As Spring announced in February, Macy’s is closing 150 stores and implementing changes in service and merchandising in its most productive stores to move upscale. The “First 50″ stores achieved 3.3% comparable sales growth, providing some confidence in this plan, although we think it’s too early to draw conclusions about its ultimate success. No update was provided on the possible sale of Macy’s to the investment group led by Arkhouse Management. The group, which has offered $24 per share, is believed to be conducting due diligence.

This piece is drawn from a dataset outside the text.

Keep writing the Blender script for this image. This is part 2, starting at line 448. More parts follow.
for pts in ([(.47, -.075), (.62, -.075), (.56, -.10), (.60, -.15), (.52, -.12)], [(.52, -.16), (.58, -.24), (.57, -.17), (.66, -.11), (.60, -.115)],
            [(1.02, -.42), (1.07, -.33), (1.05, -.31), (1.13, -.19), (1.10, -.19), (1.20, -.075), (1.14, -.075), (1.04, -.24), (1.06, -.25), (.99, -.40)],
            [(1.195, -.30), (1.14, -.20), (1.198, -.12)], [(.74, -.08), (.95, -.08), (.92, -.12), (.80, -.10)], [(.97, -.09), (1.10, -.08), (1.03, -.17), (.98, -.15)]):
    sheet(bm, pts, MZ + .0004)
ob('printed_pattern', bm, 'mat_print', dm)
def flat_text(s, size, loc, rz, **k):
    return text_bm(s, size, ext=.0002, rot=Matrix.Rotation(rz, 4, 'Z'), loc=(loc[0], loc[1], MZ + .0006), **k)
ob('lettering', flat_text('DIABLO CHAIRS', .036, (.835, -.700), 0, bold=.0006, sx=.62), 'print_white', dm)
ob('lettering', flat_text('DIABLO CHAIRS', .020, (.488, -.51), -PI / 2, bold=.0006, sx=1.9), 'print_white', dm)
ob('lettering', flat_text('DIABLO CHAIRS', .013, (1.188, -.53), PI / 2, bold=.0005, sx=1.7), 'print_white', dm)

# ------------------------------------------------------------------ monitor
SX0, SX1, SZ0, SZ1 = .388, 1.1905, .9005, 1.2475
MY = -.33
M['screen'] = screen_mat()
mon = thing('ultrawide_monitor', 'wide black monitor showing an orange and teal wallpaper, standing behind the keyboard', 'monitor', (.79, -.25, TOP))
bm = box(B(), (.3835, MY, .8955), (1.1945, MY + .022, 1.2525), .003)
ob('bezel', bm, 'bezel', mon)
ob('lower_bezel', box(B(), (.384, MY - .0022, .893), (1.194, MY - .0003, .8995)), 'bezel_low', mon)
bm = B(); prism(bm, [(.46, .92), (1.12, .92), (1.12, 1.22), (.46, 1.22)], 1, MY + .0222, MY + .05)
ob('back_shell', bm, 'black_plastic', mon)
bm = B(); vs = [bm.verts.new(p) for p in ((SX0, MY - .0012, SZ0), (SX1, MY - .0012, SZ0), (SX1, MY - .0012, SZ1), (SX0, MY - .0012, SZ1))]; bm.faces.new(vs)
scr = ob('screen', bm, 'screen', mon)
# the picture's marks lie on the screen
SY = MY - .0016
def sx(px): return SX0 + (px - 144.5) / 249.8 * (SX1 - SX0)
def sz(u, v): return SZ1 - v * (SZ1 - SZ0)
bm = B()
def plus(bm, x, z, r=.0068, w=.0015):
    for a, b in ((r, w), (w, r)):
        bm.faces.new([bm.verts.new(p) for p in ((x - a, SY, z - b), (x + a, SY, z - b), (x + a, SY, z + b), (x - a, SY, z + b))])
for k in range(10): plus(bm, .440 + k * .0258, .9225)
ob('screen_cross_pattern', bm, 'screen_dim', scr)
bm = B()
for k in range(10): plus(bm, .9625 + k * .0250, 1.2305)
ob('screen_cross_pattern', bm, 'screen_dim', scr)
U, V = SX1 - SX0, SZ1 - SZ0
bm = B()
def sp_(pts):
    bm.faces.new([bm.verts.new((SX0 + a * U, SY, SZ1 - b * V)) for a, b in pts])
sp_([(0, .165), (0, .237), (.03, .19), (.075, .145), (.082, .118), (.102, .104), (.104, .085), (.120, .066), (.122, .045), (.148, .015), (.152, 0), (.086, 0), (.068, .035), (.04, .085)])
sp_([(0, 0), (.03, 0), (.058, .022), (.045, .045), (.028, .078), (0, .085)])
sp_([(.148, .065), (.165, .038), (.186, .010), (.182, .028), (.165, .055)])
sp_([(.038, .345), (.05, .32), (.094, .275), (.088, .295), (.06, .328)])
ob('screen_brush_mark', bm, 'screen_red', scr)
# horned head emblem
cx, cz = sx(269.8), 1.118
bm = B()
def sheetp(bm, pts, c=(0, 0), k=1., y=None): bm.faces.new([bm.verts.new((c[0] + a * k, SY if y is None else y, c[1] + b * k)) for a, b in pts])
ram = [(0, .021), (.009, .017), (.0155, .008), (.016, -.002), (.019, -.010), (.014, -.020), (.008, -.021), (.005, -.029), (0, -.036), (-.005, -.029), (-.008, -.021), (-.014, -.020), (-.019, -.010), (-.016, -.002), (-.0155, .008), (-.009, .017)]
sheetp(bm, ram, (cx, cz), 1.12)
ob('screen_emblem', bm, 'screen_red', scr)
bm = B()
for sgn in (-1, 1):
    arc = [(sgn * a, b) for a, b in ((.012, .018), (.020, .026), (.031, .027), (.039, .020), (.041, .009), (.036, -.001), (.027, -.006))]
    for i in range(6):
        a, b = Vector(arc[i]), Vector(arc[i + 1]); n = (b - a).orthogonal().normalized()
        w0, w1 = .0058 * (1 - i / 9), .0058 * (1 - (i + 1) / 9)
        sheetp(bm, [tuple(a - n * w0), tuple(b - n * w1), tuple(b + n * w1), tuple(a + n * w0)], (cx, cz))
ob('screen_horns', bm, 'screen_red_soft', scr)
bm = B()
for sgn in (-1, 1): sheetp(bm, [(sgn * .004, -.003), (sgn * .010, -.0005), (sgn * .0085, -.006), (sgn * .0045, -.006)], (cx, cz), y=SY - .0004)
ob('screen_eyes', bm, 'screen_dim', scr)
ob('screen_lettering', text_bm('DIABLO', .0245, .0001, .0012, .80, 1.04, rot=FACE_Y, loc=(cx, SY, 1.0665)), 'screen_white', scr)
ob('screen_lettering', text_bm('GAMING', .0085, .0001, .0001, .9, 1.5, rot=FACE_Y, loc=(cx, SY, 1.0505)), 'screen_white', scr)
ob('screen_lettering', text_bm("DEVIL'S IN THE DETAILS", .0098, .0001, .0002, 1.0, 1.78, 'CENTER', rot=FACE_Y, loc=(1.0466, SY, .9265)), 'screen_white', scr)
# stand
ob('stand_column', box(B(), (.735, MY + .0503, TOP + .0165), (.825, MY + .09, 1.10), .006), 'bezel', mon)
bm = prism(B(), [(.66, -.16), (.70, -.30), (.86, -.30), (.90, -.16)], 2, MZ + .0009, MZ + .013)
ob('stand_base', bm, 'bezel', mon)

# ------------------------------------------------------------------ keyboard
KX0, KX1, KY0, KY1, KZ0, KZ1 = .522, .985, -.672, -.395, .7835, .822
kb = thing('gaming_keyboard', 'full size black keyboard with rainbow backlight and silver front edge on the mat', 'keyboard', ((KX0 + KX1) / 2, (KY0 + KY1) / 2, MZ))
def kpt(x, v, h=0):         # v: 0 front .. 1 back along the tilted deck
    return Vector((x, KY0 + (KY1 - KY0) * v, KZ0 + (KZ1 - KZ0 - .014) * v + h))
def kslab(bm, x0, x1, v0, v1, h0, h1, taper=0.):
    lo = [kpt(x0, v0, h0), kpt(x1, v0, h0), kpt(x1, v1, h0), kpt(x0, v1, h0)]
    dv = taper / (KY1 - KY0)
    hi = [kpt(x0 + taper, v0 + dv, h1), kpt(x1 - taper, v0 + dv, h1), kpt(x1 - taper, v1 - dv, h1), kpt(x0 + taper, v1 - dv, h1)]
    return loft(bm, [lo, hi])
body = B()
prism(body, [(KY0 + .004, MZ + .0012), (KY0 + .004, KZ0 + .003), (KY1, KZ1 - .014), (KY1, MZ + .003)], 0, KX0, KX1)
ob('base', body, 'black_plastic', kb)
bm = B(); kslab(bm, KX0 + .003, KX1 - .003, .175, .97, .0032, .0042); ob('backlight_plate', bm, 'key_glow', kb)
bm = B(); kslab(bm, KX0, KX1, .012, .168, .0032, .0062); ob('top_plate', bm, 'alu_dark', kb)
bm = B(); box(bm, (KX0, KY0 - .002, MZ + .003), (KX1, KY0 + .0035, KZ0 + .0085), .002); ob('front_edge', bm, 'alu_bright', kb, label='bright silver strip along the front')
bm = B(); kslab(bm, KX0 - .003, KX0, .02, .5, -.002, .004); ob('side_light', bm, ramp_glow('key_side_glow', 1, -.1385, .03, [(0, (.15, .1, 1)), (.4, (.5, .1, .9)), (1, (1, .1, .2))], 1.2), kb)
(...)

We do not expect to make any material change to our fair value estimate of $25 per share, and we continue to rate the shares as undervalued. We think Arkhouse’s offer should be seriously considered, as it is close to our valuation, but there is value in Macy’s shares even if the firm remains public. Although the department store model no longer works as it once did due to intense competition, we believe the firm will generate consistent cash flow that it can use for dividend increases (yield of 3%-4%), debt reduction, and share buybacks.
In the first quarter, as in previous periods, Bloomingdale’s and Bluemercury achieved better sales results than the Macy’s nameplate. We think the typical Macy’s middle-income consumer has cut back on spending in the store’s main categories due to a decline in excess savings, inflation, and shifts in consumption. Indicative of economic stress, Macy’s net credit card revenue dropped 28% in the quarter, although this was a bit better than forecast.